Der junge Seemann Alexander Kröner hat unter dem Gelächter seiner Kollegen in Kampfanzügen im Monitor-Raum das Lied an die irische Maid sehr schön gesungen. Kurwenal Heikki Kilpeläinen lässt seinen derben, dabei wohlklingenden Bariton erschallen. Die Isolde der Ruth Staffa zeichnet sich ind dieser Szene durch Bomben-Höhen, die auch schön mit der angenehmen Mittellage verbunden werden, aus. Nur manchmal ist ein leichtes Flackern zu vernehmen. Staffa scheint eine Hochdramatische zu werden, der auch Partien wie Brünnhilde gut anstehen (werden), da das Timbre auch immer glockig und leuchtend erscheint.

 Ihr weiblicher ‚Gegenpart‘ Brangäne hat in Patricia Roach eine hervorragende Vertreterin gefunden, die satte Tonhöhen zieht und sich voll ins Geschehen wirft. Richtig gut kommt sie aber mit dem brillant strahlenden Timbre nur in diesem Akt zur Geltung, die späteren ‚Wachgesänge‘ sind ja eher kurze Einwürfe. Im 2. Akt ist die Personenregie für die beiden Protagonisten immerhin bemerkenswert durchdacht, nie Rampensingen. Dabei lassen sie sich auch nicht von den verhuschten Kopieraktionen der verschleierten Terroristinnen? aus dem Konzept bringen, sondern besingen eindrucksvoll konzentriert die ‚Nacht der Liebe‘, wobei auch Alexander Spemann zu großer Tenorform aufläuft. Der Monolog von Hans-Otto Weiß als Marke kann da nicht so mithalten. Ihm geht etwas die Innenspannung ab, obwohl Weiß eigentlich schönstimmig massiert als hoher Baß auftrumpft. Selten hat man aber einen so brutalen Marke gesehen. Mit etwas flacher Stimme singt Jürgen Rust den Melot,  aber der fast unwirklichen Situation angepaßt.
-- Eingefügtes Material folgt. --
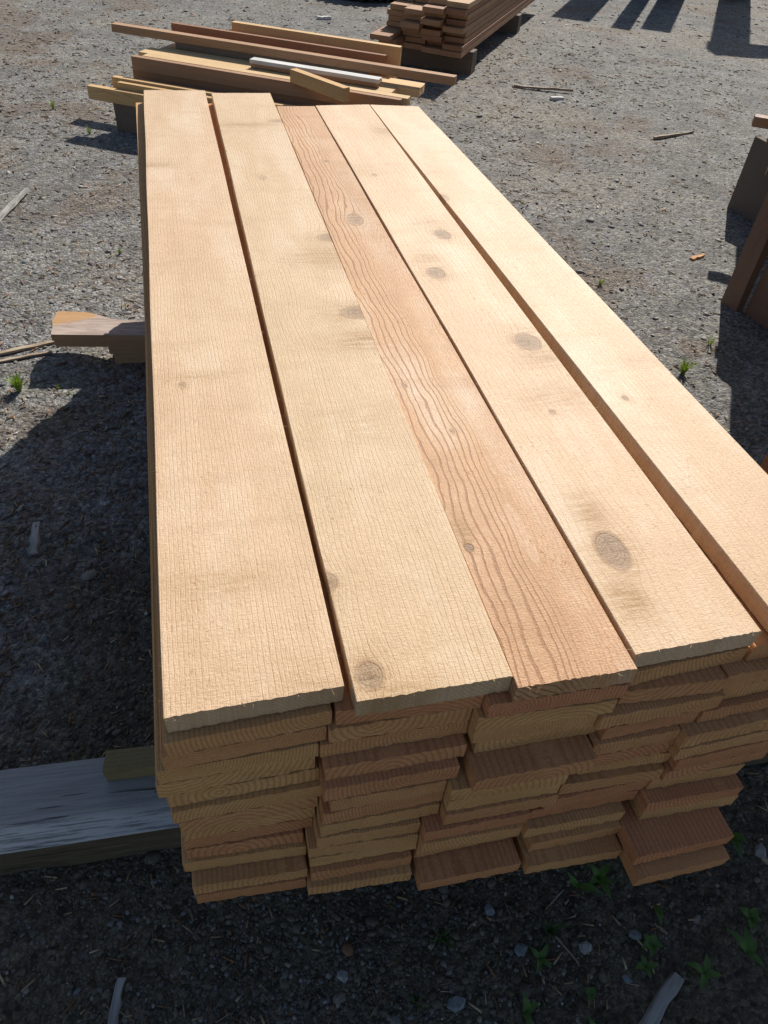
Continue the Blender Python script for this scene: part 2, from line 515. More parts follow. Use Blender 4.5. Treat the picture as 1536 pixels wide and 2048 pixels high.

 Natürlich ist das Ende spektakulär, wenn Tristans Rückzugkeller mit Bomben und Granaten angegriffen wird. Weitere Grausamkeiten schockieren. Alexander Spemann singt hier mit sagenhafter Dosierung.

Er kann bei den Wahnsinnsstellen immer noch aufdrehen, singt sich quasi in einen Rausch, wenn er sich von den medizinischen Geräten und dem Bauchverband befreit.

 Ruth Staffa gelingt ein ausgezeichneter Liebestod. Wundersam getragen vom Orchester und sekundiert von 2 schönen Frauen mit MG singt sie diese narkotisierende Melodien inbrünstig mit fast instrumentalen Farben und geht dann seitlich durch den Zuschauerraum ab.